● Task instructions: Quote every line of the data below as it stands, omitting pictures.
----
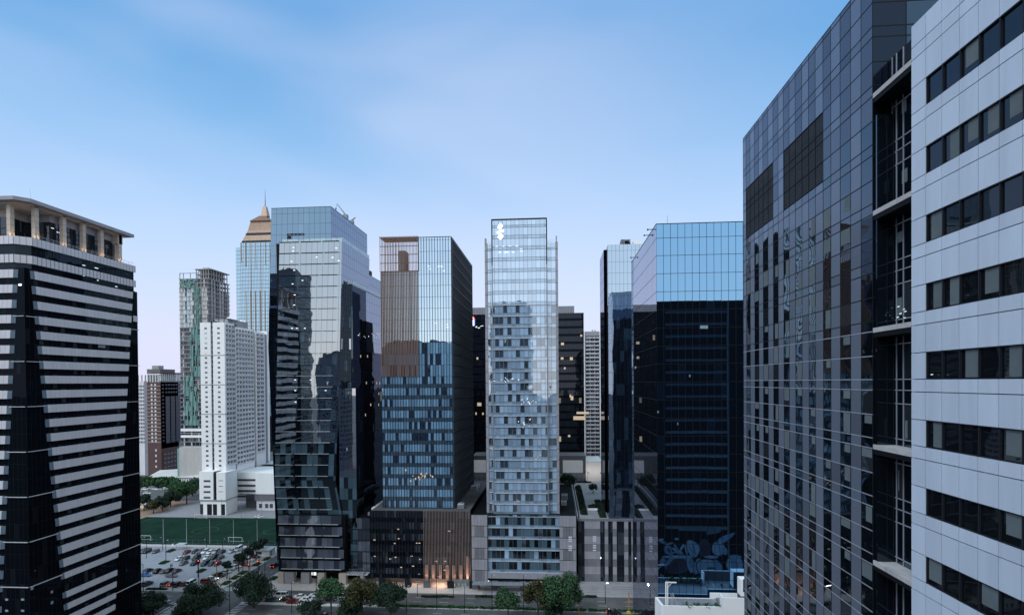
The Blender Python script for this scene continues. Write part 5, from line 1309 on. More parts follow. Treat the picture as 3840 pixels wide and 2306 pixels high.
    m = MB(); m.box(xl + .3, xr_ - .1, Yp + .4, Y0 + 6, .1, 8.5, M_white); m.build('ground_wall', t)
    for a, b in ((748, 760), (774, 793), (796, 812), (826, 842)): m = MB(); m.box(P(a, 1900, Yp).x + .2, P(b, 1900, Yp).x, Yp + .3, Yp + .38, .3, 6.5, M_dark); m.build('gate', t)
    Yq = 322.0; xe = P(1060, 1850, Yq).x; ztq = ZY(920, 1770, Yq); x0 = P(872, 1850, Yq).x; xm = P(967, 1850, Yq).x
    m = MB(); m.box(xr_ - 2, xm, Yq, 372, 9.5, ztq, M_white); m.box(xm, xe, Yq - 2.5, 368, 8.5, ZY(1000, 1774, Yq - 2.5), M_white); m.box(xr_, xm, Yq + 5, 360, .1, 9.5, M_stoned); m.box(xm + .3, xe, Yq - 2.2, 366, .1, 8.5, M_whited); m.build('podium_wall', t)
    m = MB(); m.box(xm - .5, xe, Yq - 2.8, Yq - 2.5, 6, 9.8, M_stoned); m.build('canopy', t)
    for py in (1799, 1820, 1840, 1860): z = ZY(900, py, Yq); m = MB(); m.box(x0 + .3, xm - .4, Yq - .06, Yq, z - .65, z + .65, M_dwin); m.build('slot_window', t)
    m = MB(); m.box(xr_ - 1, xm, Yq - .6, Yq - .02, 9, 9.6, M_grey); m.build('string_course', t)
    for px in (978, 1001, 1018): m = MB(); x = P(px, 1900, Yq - 2).x; m.box(x - 1, x + 1, Yq - 2.25, Yq - 2.2, 1.5, 4, M_dwin); m.build('window', t)
    m = MB(); a, b = P(946, 1745, 345).x, P(1040, 1745, 345).x; z = ZY(980, 1757, 345)
    m.box(a + 1, b, 346, 366, ztq, z, M_stoned); m.quad([(a, 345, z), (b, 345, z), (b, 366, z + 3.5), (a + 6, 366, z + 3.5)], M_lgrey); m.build('sloped_roof', t)
M_dwin = mat('window_dark', (.05, .055, .075), .3, var=.3, spec=.5)
white_condo()

def unfinished_tower():
    Y0, P = 395.0, PY
    t = thing('unfinished_tower', 'concrete tower under construction, open top floors and green safety net draped down its front', 'tower', (-235, 410, 0))
    xa, xm = P(676, 1400, Y0).x, P(786, 1400, Y0).x; X = xm; yb = PX(866, 1400, X).y; zt = ZY(700, 1045, Y0)
    m = MB(); m.box(xa + .5, xm - .4, Y0 + .8, yb - .4, 14, zt - 8, M_concd); m.build('core', t)
    h = 3.25; z = zt; k = 0
    while z > 20:
        m = MB(); m.box(xa - .15, xm + .15, Y0 - .15, yb + .1, z - .45, z, M_conc); m.build('floor_slab', t)
        if k > 0:
            m = MB(); m.box(xa + .35, xm - .3, Y0 + .62, Y0 + .8, z, z + h - .45, M_concd)
            m.build('rear_partition', t)
            mt = M_stone if k < 12 else M_dwin; m = MB()
            n = 8
            for j in range(n):
                x0 = xa + (xm - xa) * j / n; w = (xm - xa) / n
                if k > 2: m.box(x0 + .15, x0 + w * (.55 if (j + k) % 3 else .9), Y0 + .1, Y0 + .5, z, z + h - .45, GL_rail if (k < 12 and j in (1, 2, 3)) else (M_concl if k < 12 else GL_dkw))
                m.box(x0 + w * .6, x0 + w * .98, Y0 + .3, Y0 + .6, z, z + h - .45, M_dwin if j % 2 else M_concl)
            n = 8
            for j in range(n):
                y0_ = Y0 + (yb - Y0) * j / n; w = (yb - Y0) / n; 
                m.box(xm - .5, xm - .05, y0_ + .1, y0_ + w * .5, z, z + h - .45, M_conc if j % 3 else M_dwin)
            m.build('storey_infill', t)
        z -= h; k += 1
    m = MB()
    for j in range(9):
        x0 = xa + .3 + (xm - xa - .9) * j / 8; m.box(x0, x0 + .4, Y0 + .1, Y0 + .5, zt - 3 * h, zt + (4.2 if j in (0, 1, 3, 5) else 0), M_conc)
    m.box(xa + .3, xa + 14, Y0 + .1, Y0 + .5, zt + 3.8, zt + 4.2, M_conc); m.build('column_row', t)
    m = MB(); a = PY(734, 1020, Y0 + 3).x; m.box(a + 2, xm - 2, Y0 + 5, yb - 5, zt, zt + 7, M_concd)
    for k in range(7): m.box(a + k * 1.9, a + k * 1.9 + .5, Y0 + 3, Y0 + 3.5, zt, zt + 7, M_conc); m.box(xm - .3, xm + .2, Y0 + 3 + k * (yb - Y0 - 7) / 6, Y0 + 3.5 + k * (yb - Y0 - 7) / 6, zt, zt + 7, M_conc)
    m.box(a, xm + .2, Y0 + 3, yb - 3, zt + 3.2, zt + 3.6, M_conc); m.box(a - .5, xm + .6, Y0 + 2.6, yb - 1, zt + 7, zt + 7.6, M_conc); m.box(a + 4, xm - 3, Y0 + 5, yb - 6, zt + 7.6, zt + 8.8, M_conc); m.build('roof_room', t)
    # net: several hanging sheets
    def net(px0, px1, py0, py1, px2, px3):
        m = MB(); n = 14; q = 10
        for i in range(n):
            for j in range(q):
                def pt(i, j):
                    u, v = i / n, j / q; x = (px0 + (px1 - px0) * u) * (1 - v) + (px2 + (px3 - px2) * u) * v; y = py0 + (py1 - py0) * v
                    r = P(x, y, Y0 - .7 - .4 * math.sin(u * 23 + v * 2)); return tuple(r)
                if random.random() < .68: m.quad([pt(i, j + 1), pt(i + 1, j + 1), pt(i + 1, j), pt(i, j)], M_net)
        m.build('safety_net', t)
    net(675, 742, 1045, 1082, 676, 742); net(728, 754, 1078, 1220, 728, 756); net(712, 757, 1215, 1412, 712, 757); net(688, 742, 1412, 1595, 690, 744)
    m = MB(); a, b = P(672, 1700, 388).x, P(772, 1700, 388).x; m.box(a, b, 388, 396, 0, ZY(720, 1677, 388), M_concl)
    m.build('concrete_enclosure', t)
    m = MB(); a = P(664, 1700, 388).x; m.box(a, P(672, 1700, 388).x - .05, 388.2, 395, 4, ZY(720, 1682, 388), M_net); m.build('side_net', t)
    m = MB()
    for py in (1612, 1636): z = ZY(720, py, Y0 - .5); m.box(xa + .2, xm - 1, Y0 - .6, Y0, z - .9, z + .9, M_white)
    m.build('white_band', t)
M_concl = mat('concrete_light', (.42, .41, .41), .85, var=.2, scale=.2, stretch=(1, 1, .3))
unfinished_tower()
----
● Output for this exercise:
The Blender Python script for this scene continues. Write part 5, from line 1309 on. More parts follow. Treat the picture as 3840 pixels wide and 2306 pixels high.
    m = MB(); m.box(xl + .3, xr_ - .1, Yp + .4, Y0 + 6, .1, 8.5, M_white); m.build('ground_wall', t)
    for a, b in ((748, 760), (774, 793), (796, 812), (826, 842)): m = MB(); m.box(P(a, 1900, Yp).x + .2, P(b, 1900, Yp).x, Yp + .3, Yp + .38, .3, 6.5, M_dark); m.build('gate', t)
    Yq = 322.0; xe = P(1060, 1850, Yq).x; ztq = ZY(920, 1770, Yq); x0 = P(872, 1850, Yq).x; xm = P(967, 1850, Yq).x
    m = MB(); m.box(xr_ - 2, xm, Yq, 372, 9.5, ztq, M_white); m.box(xm, xe, Yq - 2.5, 368, 8.5, ZY(1000, 1774, Yq - 2.5), M_white); m.box(xr_, xm, Yq + 5, 360, .1, 9.5, M_stoned); m.box(xm + .3, xe, Yq - 2.2, 366, .1, 8.5, M_whited); m.build('podium_wall', t)
    m = MB(); m.box(xm - .5, xe, Yq - 2.8, Yq - 2.5, 6, 9.8, M_stoned); m.build('canopy', t)
    for py in (1799, 1820, 1840, 1860): z = ZY(900, py, Yq); m = MB(); m.box(x0 + .3, xm - .4, Yq - .06, Yq, z - .65, z + .65, M_dwin); m.build('slot_window', t)
    m = MB(); m.box(xr_ - 1, xm, Yq - .6, Yq - .02, 9, 9.6, M_grey); m.build('string_course', t)
    for px in (978, 1001, 1018): m = MB(); x = P(px, 1900, Yq - 2).x; m.box(x - 1, x + 1, Yq - 2.25, Yq - 2.2, 1.5, 4, M_dwin); m.build('window', t)
    m = MB(); a, b = P(946, 1745, 345).x, P(1040, 1745, 345).x; z = ZY(980, 1757, 345)
    m.box(a + 1, b, 346, 366, ztq, z, M_stoned); m.quad([(a, 345, z), (b, 345, z), (b, 366, z + 3.5), (a + 6, 366, z + 3.5)], M_lgrey); m.build('sloped_roof', t)
M_dwin = mat('window_dark', (.05, .055, .075), .3, var=.3, spec=.5)
white_condo()

def unfinished_tower():
    Y0, P = 395.0, PY
    t = thing('unfinished_tower', 'concrete tower under construction, open top floors and green safety net draped down its front', 'tower', (-235, 410, 0))
    xa, xm = P(676, 1400, Y0).x, P(786, 1400, Y0).x; X = xm; yb = PX(866, 1400, X).y; zt = ZY(700, 1045, Y0)
    m = MB(); m.box(xa + .5, xm - .4, Y0 + .8, yb - .4, 14, zt - 8, M_concd); m.build('core', t)
    h = 3.25; z = zt; k = 0
    while z > 20:
        m = MB(); m.box(xa - .15, xm + .15, Y0 - .15, yb + .1, z - .45, z, M_conc); m.build('floor_slab', t)
        if k > 0:
            m = MB(); m.box(xa + .35, xm - .3, Y0 + .62, Y0 + .8, z, z + h - .45, M_concd)
            m.build('rear_partition', t)
            mt = M_stone if k < 12 else M_dwin; m = MB()
            n = 8
            for j in range(n):
                x0 = xa + (xm - xa) * j / n; w = (xm - xa) / n
                if k > 2: m.box(x0 + .15, x0 + w * (.55 if (j + k) % 3 else .9), Y0 + .1, Y0 + .5, z, z + h - .45, GL_rail if (k < 12 and j in (1, 2, 3)) else (M_concl if k < 12 else GL_dkw))
                m.box(x0 + w * .6, x0 + w * .98, Y0 + .3, Y0 + .6, z, z + h - .45, M_dwin if j % 2 else M_concl)
            n = 8
            for j in range(n):
                y0_ = Y0 + (yb - Y0) * j / n; w = (yb - Y0) / n; 
                m.box(xm - .5, xm - .05, y0_ + .1, y0_ + w * .5, z, z + h - .45, M_conc if j % 3 else M_dwin)
            m.build('storey_infill', t)
        z -= h; k += 1
    m = MB()
    for j in range(9):
        x0 = xa + .3 + (xm - xa - .9) * j / 8; m.box(x0, x0 + .4, Y0 + .1, Y0 + .5, zt - 3 * h, zt + (4.2 if j in (0, 1, 3, 5) else 0), M_conc)
    m.box(xa + .3, xa + 14, Y0 + .1, Y0 + .5, zt + 3.8, zt + 4.2, M_conc); m.build('column_row', t)
    m = MB(); a = PY(734, 1020, Y0 + 3).x; m.box(a + 2, xm - 2, Y0 + 5, yb - 5, zt, zt + 7, M_concd)
    for k in range(7): m.box(a + k * 1.9, a + k * 1.9 + .5, Y0 + 3, Y0 + 3.5, zt, zt + 7, M_conc); m.box(xm - .3, xm + .2, Y0 + 3 + k * (yb - Y0 - 7) / 6, Y0 + 3.5 + k * (yb - Y0 - 7) / 6, zt, zt + 7, M_conc)
    m.box(a, xm + .2, Y0 + 3, yb - 3, zt + 3.2, zt + 3.6, M_conc); m.box(a - .5, xm + .6, Y0 + 2.6, yb - 1, zt + 7, zt + 7.6, M_conc); m.box(a + 4, xm - 3, Y0 + 5, yb - 6, zt + 7.6, zt + 8.8, M_conc); m.build('roof_room', t)
    # net: several hanging sheets
    def net(px0, px1, py0, py1, px2, px3):
        m = MB(); n = 14; q = 10
        for i in range(n):
            for j in range(q):
                def pt(i, j):
                    u, v = i / n, j / q; x = (px0 + (px1 - px0) * u) * (1 - v) + (px2 + (px3 - px2) * u) * v; y = py0 + (py1 - py0) * v
                    r = P(x, y, Y0 - .7 - .4 * math.sin(u * 23 + v * 2)); return tuple(r)
                if random.random() < .68: m.quad([pt(i, j + 1), pt(i + 1, j + 1), pt(i + 1, j), pt(i, j)], M_net)
        m.build('safety_net', t)
    net(675, 742, 1045, 1082, 676, 742); net(728, 754, 1078, 1220, 728, 756); net(712, 757, 1215, 1412, 712, 757); net(688, 742, 1412, 1595, 690, 744)
    m = MB(); a, b = P(672, 1700, 388).x, P(772, 1700, 388).x; m.box(a, b, 388, 396, 0, ZY(720, 1677, 388), M_concl)
    m.build('concrete_enclosure', t)
    m = MB(); a = P(664, 1700, 388).x; m.box(a, P(672, 1700, 388).x - .05, 388.2, 395, 4, ZY(720, 1682, 388), M_net); m.build('side_net', t)
    m = MB()
    for py in (1612, 1636): z = ZY(720, py, Y0 - .5); m.box(xa + .2, xm - 1, Y0 - .6, Y0, z - .9, z + .9, M_white)
    m.build('white_band', t)
M_concl = mat('concrete_light', (.42, .41, .41), .85, var=.2, scale=.2, stretch=(1, 1, .3))
unfinished_tower()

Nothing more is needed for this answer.